ETA: I googled and found this. I’m so glad to be proven wrong!
I really liked this one. It reminded me of a Canadian TV show called End Game about an agoraphobic chess master who solves mysteries from his hotel room. I picked up Black Night, White Queen because the chess master in End Game was a really intriguing character as is the hero in BN,WQ. I wished it was longer, too. I wanted more of this couple and an opportunity to see each of them grow together.
My daughter played chess competitively in elementary school, in NYC, and there were quite a few girls. I’m ashamed to say she beat me in four moves, but that is my lack of ability I think rather than her prowess.
I’ll definitely check this book out. I read Jackie Ashenden when she was a M&B New Voices entrant and I loved her voice.

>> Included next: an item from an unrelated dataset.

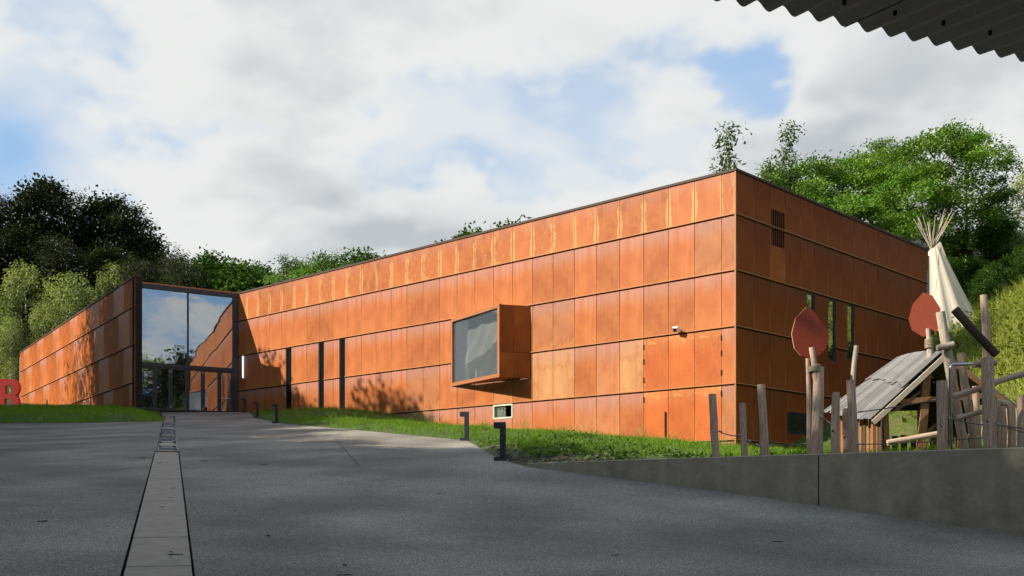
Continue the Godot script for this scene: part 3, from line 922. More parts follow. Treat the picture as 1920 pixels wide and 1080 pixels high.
func build_bay(t: Node3D) -> void:
	var p1 := Vector2(-2.7756, 47.4746)
	var p2 := Vector2(-0.5327, 43.68)
	var p3 := Vector2(0.784, 44.0615)
	var h0 := 5.05
	var h1 := 8.10
	var b := Node3D.new()
	b.name = "bay_window"
	b.position = w3((p1 + p3) / 2.0, h0) - t.position
	t.add_child(b, true)
	var wf := Wall.new(p1, p2)
	var l := (p2 - p1).length()
	var q := [["frame_bar", 0.0, l, h0, h0 + 0.15], ["frame_bar", 0.0, l, h1 - 0.15, h1], ["frame_bar", 0.0, 0.14, h0 + 0.15, h1 - 0.15], ["frame_bar", l - 0.17, l, h0 + 0.15, h1 - 0.15]]
	for e in q:
		part(b, e[0], cbox(Vector3(e[2] - e[1], e[4] - e[3], 0.14), 0.006), M.pink, wf.f((e[1] + e[2]) / 2.0, (e[3] + e[4]) / 2.0, -0.07))
	part(b, "pane", cbox(Vector3(l - 0.33, h1 - h0 - 0.32, 0.014)), M.bay_glass if M.has("bay_glass") else M.clear_glass, wf.f(l / 2.0 - 0.015, (h0 + h1) / 2.0, -0.10))
	for sheet in 2:  # added sheets: trees and sky mirrored in the pane, put into colour and outline
		var bl := MB.new()
		for k in 48:
			for j in 16:
				var v := []
				for e in [[0, 0], [1, 0], [1, 1], [0, 1]]:
					var u: float = (k + e[0]) / 48.0
					var w: float = (j + e[1]) / 16.0
					var tree_line := 0.30 + 0.36 * u + 0.05 * n2(u * 260.0, 3.0) + 0.03 * n2(u * 900.0, 9.0)
					var y := w * tree_line if sheet == 0 else lerpf(tree_line - 0.05, 1.0, w)
					v.append(Vector3(u * 3.45, y * 2.35, 0.07 * sin(u * 6.0 + y * 5.0) + 0.03 * sin(u * 19.0 - y * 13.0) + 0.10 * absf(u - 0.35 - y * 0.2)))
				bl.quad(v[0], v[1], v[2], v[3], Vector3.BACK)
		part(b, "reflection_sheet", bl.mesh(), M.reflection_sheet if sheet == 0 else M.pale_reflection_sheet, wf.f(0.52, h0 + 0.22, -0.55 if sheet == 0 else -0.60), "dark olive added sheet giving the trees mirrored in the pane" if sheet == 0 else "pale added sheet giving the sky mirrored in the pane")
	var wsd := Wall.new(p2, p3)
	var ls := (p3 - p2).length()
	for e in [[0.0, ls * 0.46], [ls * 0.46, ls]]:
		for g in [[h0, 6.1], [6.1, h1 - 0.02]]:
			part(b, "side_panel", cbox(Vector3(e[1] - e[0] - 0.012, g[1] - g[0] - 0.012, 0.03), 0.004), M[["wing", "wing2", "wing3"][rng.randi() % 3]], wsd.f((e[0] + e[1]) / 2.0, (g[0] + g[1]) / 2.0, -0.02))
	var tri := PackedVector2Array([p1, p2, p3])
	var ins := PackedVector2Array([p1.lerp(p3, 0.12).lerp(p2, 0.12), p2.lerp((p1 + p3) / 2.0, 0.10), p3.lerp(p1, 0.02).lerp(p2, 0.08)])
	for e in [["soffit", h0 + 0.02, h0 + 0.05], ["bay_roof", h1 - 0.05, h1 - 0.012]]:
		var o := MB.new()
		for hh in [e[1], e[2]]:
			o.tri(w3(ins[0], hh) - b.position - t.position, w3(ins[1], hh) - b.position - t.position, w3(ins[2], hh) - b.position - t.position, Vector3(0, -1 if hh == e[1] else 1, 0))
		part(b, e[0], o.mesh(), M.wing2, Transform3D(Basis(), b.position + t.position))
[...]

@Janine: Well, I think that article mostly proves you right, to be honest. Only one female chess player in the world’s top 100. Judit Polgar is basically the only woman who’s ever really competed at that very top level. She is incredible and had to overcome a ton of prejudice. Garry Kasparov was very dismissive of female chess players, claiming they didn’t have the right kind of brains for it – until she beat him. She’s lower in the rankings at the moment because she had several years of not playing much while her children were young. But other than her, the female grandmasters aren’t quite in the top rank. Several of them are grandmaster only by virtue of winning the women’s world championship, not competing in mixed tournaments.
I’m going to give this one a go, especially after that quote at the end of the review. I kind of love it.